Solar Financing Options

Are you planning to install a solar system on your house or business property but do not know how to finance it? Perhaps you’re debating on whether to purchase the expensive equipment outright or apply for a more accessible solar financing plan. The good news is that, though going solar is expensive, the prices of solar photovoltaic (PV) system have come down dramatically in recent years. Moreover, there are more financial options available for the customer in order to augment the savings of the system for years to come. But choosing from so many different packages has become increasingly difficult. This article will enable you to make the correct decisions about financing solar.

Solar Leases:

Solar Lease is the most common way to finance a solar photovoltaic system. Sometimes called third-party ownership, a solar lease is a long-term contract between the customer and third party – usually a solar leasing company for installing, owning and operating the solar system on the owner’s property. The customer consumes whatever electricity is generated by the leased solar system, sells any of the excess electricity to the grid and pay for any electricity consumed beyond what the solar system generates. The benefits of a solar lease include skipping the upfront cost and if mentioned in the contract, transferring the operations and maintenance responsibilities to the third-party leasing company. Generally, the electricity savings are greater than lease costs, making it a constructive transaction.

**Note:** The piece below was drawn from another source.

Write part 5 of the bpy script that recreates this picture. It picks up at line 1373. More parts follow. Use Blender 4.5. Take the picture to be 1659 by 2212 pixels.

Power Purchase Agreements (PPA):

Under this scheme, the third-party owner installs, owns and maintains a solar system on customer’s property. The customer buys the energy generated by the solar system on a per kilowatt-hour basis for the length of the contract term, at rates competitive with the retail electricity rates. The benefits of PPA include skipping the upfront cost and insulation from the possible increase in electricity rates. Ideally, per kilowatt-hour rate will be less than the retail electricity rate, making it a cash-positive transaction from day one. Since it is a solar lease, the consumer does not own the system, so any applicable state or federal tax credits will be directed to the third-party solar leasing company.

Solar Loans:

Solar loans are becoming another popular way of financing solar photovoltaic (PV) system. Similar to leases and PPAs, the customer pays the system’s cost over a period of time, but unlike leases and PPAs, he gets to retain the ownership of the system. Solar loans are offered by a number of lending institutions including solar manufacturers, banks and credit unions, state green banks and financing programs, housing investment funds, and utilities. Because the customer gets to ‘own’ the system, he can benefit directly from state and federal incentives. On the other hand, he is also responsible for maintaining the system and incurring any liabilities that come with ownership.

Property assessed clean energy (PACE):

Property assessed clean energy (PACE) helps customers finance a solar system and pay it back over time through their property taxes. It is a voluntary program wherein homeowner or business owner will receive help from the local government to cover up the upfront cost of the solar equipment and in return will repay through a special evaluation on their property tax over a period of years or decades. In other words, the finance is secured in lieu on the property. PACE has several benefits as it can enhance property value and save customers money by reducing energy costs.